Bu dizi bayağı bir klişe. Hayır, bu dizi doğal. Hayır hayır bu Süpermen!
İlk sezonu iki günde bitirdim. Biraz sezonun kısalığından, biraz da bağımlılık yarattığından.
Diğer dizilerden oldukça farklı bir havası var. Sanki 5 kişinin günlük olaylarını izliyormuşsunuz gibi. Ne bileyim, o kadar süper kahraman muhabbeti çok sıradan ve normal gibi geliyor insana. Bağımlılık yaratıyor izledikçe izleyesiniz geliyor. Zaten son bölüme gelmeden indirmeye başladım ikinci sezonu.
Süper güç kavramını da iyi işlemişler. Alışılmadık güçler değil, hatta sıradan “süper” güçler. Zaten uçma, alev çıkarma, duvara tırmanma falan olsaydı aynı keyfi alamazdınız. Güçlerinden memnun değiller, gerekirse hiç sahip olmamayı dilerler. Tabi, Nathan dışında. Güçlerini diğer kahramanların aksine, kendi çıkarları ve sorunları üzerine kullandıkları için dizi sıradanlaşıyor. Tabi buradaki sıradanlaşmak sıkıcılıktan çok, özgünlük.

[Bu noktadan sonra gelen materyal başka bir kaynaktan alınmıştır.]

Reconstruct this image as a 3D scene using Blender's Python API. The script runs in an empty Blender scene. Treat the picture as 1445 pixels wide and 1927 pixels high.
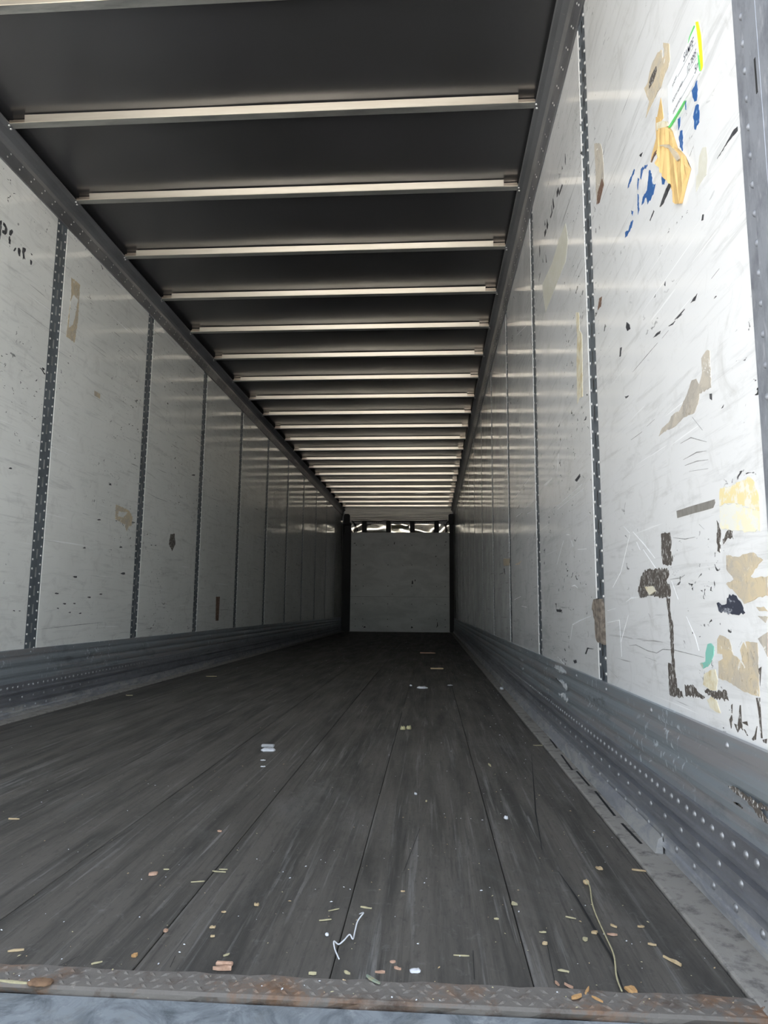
import bpy, bmesh, math, random
from mathutils import Vector, Matrix
random.seed(7)
sc = bpy.context.scene
col = sc.collection

# ------------------------------------------------------------------ camera
F, IW, IH = 1294.2, 1445.0, 1927.0
CAM = Vector((0.7423, 0.0, 0.54))
YAW, PIT, ROL = 0.0681, 0.1380, 0.0087
fw = Vector((-math.sin(YAW)*math.cos(PIT), math.cos(YAW)*math.cos(PIT), math.sin(PIT)))
rt0 = Vector((math.cos(YAW), math.sin(YAW), 0)); up0 = rt0.cross(fw)
rt = rt0*math.cos(ROL)+up0*math.sin(ROL); up = -rt0*math.sin(ROL)+up0*math.cos(ROL)
cd = bpy.data.cameras.new('camera'); co = bpy.data.objects.new('camera', cd); col.objects.link(co)
cd.sensor_fit = 'HORIZONTAL'; cd.sensor_width = 36; cd.lens = 36*F/IW
cd.clip_start = 0.02; cd.clip_end = 500
R = Matrix((rt, up, -fw)).transposed().to_4x4()
co.matrix_world = Matrix.Translation(CAM) @ R
sc.camera = co

# ------------------------------------------------------------------ light
world = bpy.data.worlds.new('world'); sc.world = world; world.use_nodes = True
wn = world.node_tree.nodes; wl = world.node_tree.links
sky = wn.new('ShaderNodeTexSky'); sky.sky_type = 'NISHITA'
sky.sun_disc = False; sky.sun_elevation = math.radians(38); sky.sun_rotation = math.radians(-35)
sky.air_density = 1.2; sky.dust_density = 3.0; sky.ozone_density = 1.0
hs = wn.new('ShaderNodeHueSaturation'); hs.inputs['Saturation'].default_value = .5      # hazy, milky sky
wl.new(sky.outputs[0], hs.inputs['Color']); wl.new(hs.outputs[0], wn['Background'].inputs[0]); wn['Background'].inputs[1].default_value = 0.19
sd = bpy.data.lights.new('sun', 'SUN'); so = bpy.data.objects.new('sun', sd); col.objects.link(so)
sd.energy = 14.0; sd.angle = math.radians(0.6); sd.color = (1, .975, .94)
so.rotation_euler = (math.radians(52), 0, math.radians(-145))   # from the front left of the trailer, high
sc.view_settings.view_transform = 'Standard'; sc.view_settings.look = 'None'
sc.view_settings.exposure = 1.9; sc.view_settings.gamma = 1; sc.view_settings.use_curve_mapping = False

# ------------------------------------------------------------------ helpers
def ray(u, v):
    return fw+rt*((u-IW/2)/F)-up*((v-IH/2)/F)
def at_x(u, v, X): d = ray(u, v); return CAM+d*((X-CAM.x)/d.x)
def at_y(u, v, Y): d = ray(u, v); return CAM+d*((Y-CAM.y)/d.y)
def at_z(u, v, Z=0.0): d = ray(u, v); return CAM+d*((Z-CAM.z)/d.z)

def link(name, me, mat, parent=None, smooth=False):
    o = bpy.data.objects.new(name, me); col.objects.link(o)
    if mat is not None and len(me.materials) == 0: me.materials.append(mat)
    if smooth:
        for p in me.polygons: p.use_smooth = True
    if parent is not None: o.parent = parent
    return o
def from_bm(name, bm, mat, parent=None, smooth=False):
    me = bpy.data.meshes.new(name); bm.to_mesh(me); bm.free()
    return link(name, me, mat, parent, smooth)
def data(name, vs, fs, mat, parent=None, smooth=False):
    me = bpy.data.meshes.new(name); me.from_pydata([tuple(v) for v in vs], [], fs); me.update()
    return link(name, me, mat, parent, smooth)
def tag(o, label, cat, group=None):
    o['label'] = label; o['category'] = cat
    if group: o['group'] = group
    return o
def struct(o, label=None):
    o['kind'] = 'structure'
    if label: o['label'] = label
    return o
def stuff(o):
    o['kind'] = 'stuff'; return o
def add_box(bm, x0, x1, y0, y1, z0, z1):
    v = [bm.verts.new(p) for p in ((x0,y0,z0),(x1,y0,z0),(x1,y1,z0),(x0,y1,z0),(x0,y0,z1),(x1,y0,z1),(x1,y1,z1),(x0,y1,z1))]
    for f in ((3,2,1,0),(4,5,6,7),(0,1,5,4),(1,2,6,5),(2,3,7,6),(3,0,4,7)):
        bm.faces.new([v[i] for i in f])
def boxo(name, x0, x1, y0, y1, z0, z1, mat, parent=None, bev=0.0, seg=1):
    bm = bmesh.new(); add_box(bm, x0, x1, y0, y1, z0, z1)
    if bev: bmesh.ops.bevel(bm, geom=bm.edges[:], offset=bev, segments=seg, affect='EDGES')
    return from_bm(name, bm, mat, parent)
def sweep(name, prof, y0, y1, mat, parent=None, mirror=False, n=1, closed=True, smooth=False, axis='y'):
    """extrude an (x,z) profile along y"""
    vs, fs = [], []; k = len(prof)
    for j in range(n+1):
        y = y0+(y1-y0)*j/n
        for x, z in prof: vs.append((-x if mirror else x, y, z))
    for j in range(n):
        for i in range(k if closed else k-1):
            a, b = j*k+i, j*k+(i+1) % k
            f = (a, b, b+k, a+k); fs.append(f if mirror else f[::-1])
    if closed:
        fs.append(tuple(range(k))); fs.append(tuple(range(n*k+k-1, n*k-1, -1)))
    return data(name, vs, fs, mat, parent, smooth)
def dome(vs, fs, p, nrm, r, h, seg=8):
    nrm = Vector(nrm).normalized(); a = nrm.orthogonal().normalized(); b = nrm.cross(a)
    p = Vector(p); s = len(vs)
    for rr, hh in ((1, 0), (.72, .65)):
        for i in range(seg):
            t = 2*math.pi*i/seg
            vs.append(p+a*(r*rr*math.cos(t))+b*(r*rr*math.sin(t))+nrm*(h*hh))
    vs.append(p+nrm*h)
    for i in range(seg):
        j = (i+1) % seg
        fs.append((s+i, s+j, s+seg+j, s+seg+i)); fs.append((s+seg+i, s+seg+j, s+2*seg))
def rivets(name, pts, nrm, r, h, mat, parent, seg=8):
    vs, fs = [], []
    for p in pts: dome(vs, fs, p, nrm, r, h, seg)
    return stuff(data(name, vs, fs, mat, parent, True))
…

Bu diziyi sevmemin en büyük sebebi de karakterler tabi ki. Hepsi iyi niyetli ve normal İngiliz gencinin sahip olduğu sorunlara sahip. Güçleri bu sorunları çözmelerine yardım ederken, aynı zamanda yeni sorunları da beraberinde getiriyor. Fakat dördünün tek sorunu Nathan var, o süper güçlerle bile çözülmüyor. Simon diye biri de var, tanıdığınız en utangaç kişinin on katı kadar utangaç, aynı zamanda içinde iyi ruhlu psikopat bir herif yatıyor, o ayrı.
İlk sezon hakkında,1x4 bittiğinde tek düşündüğüm senaristin sıkılmış olması ve biraz oyun oynamak istemesi oldu. Boş ve çarpıcı bir bölümdü. Aslında tam boş değildi, karakterler hakkındaki bazı soruları aydınlatır nitelikteydi.
Ayrıca Nathanın 1x6’nın sonunda yaptığı o konuşma, beni en az Charlie Chaplin’in Great Dictator konuşması kadar etkiledi. Tüylerim diken diken oldu.
She's got you thinking this is how you’re supposed to be. But it's not. We're young. We’re supposed to drink too much. We're supposed to have bad attitudes and shag each other's brains out. we are designed to party. This is it. Yeah so a few of us will overdose, or go mental. But Charles Darwin said ‘You can't make an omelette without breaking a few eggs.’ And that's what it's all about - breaking eggs - by eggs, I do mean, getting twatted on a cocktail of class as.
If you could just see yourselves. It breaks my heart. You're wearing cardigans. We had it all. We've fucked up bigger and better than any generation that came before us. We were so beautiful! We're screw-ups. I am a screw up. And I plan to be a screw-up until my late twenties, or maybe even my early thirties. And I will shag my own mother before I let her or anyone else take that away from me!"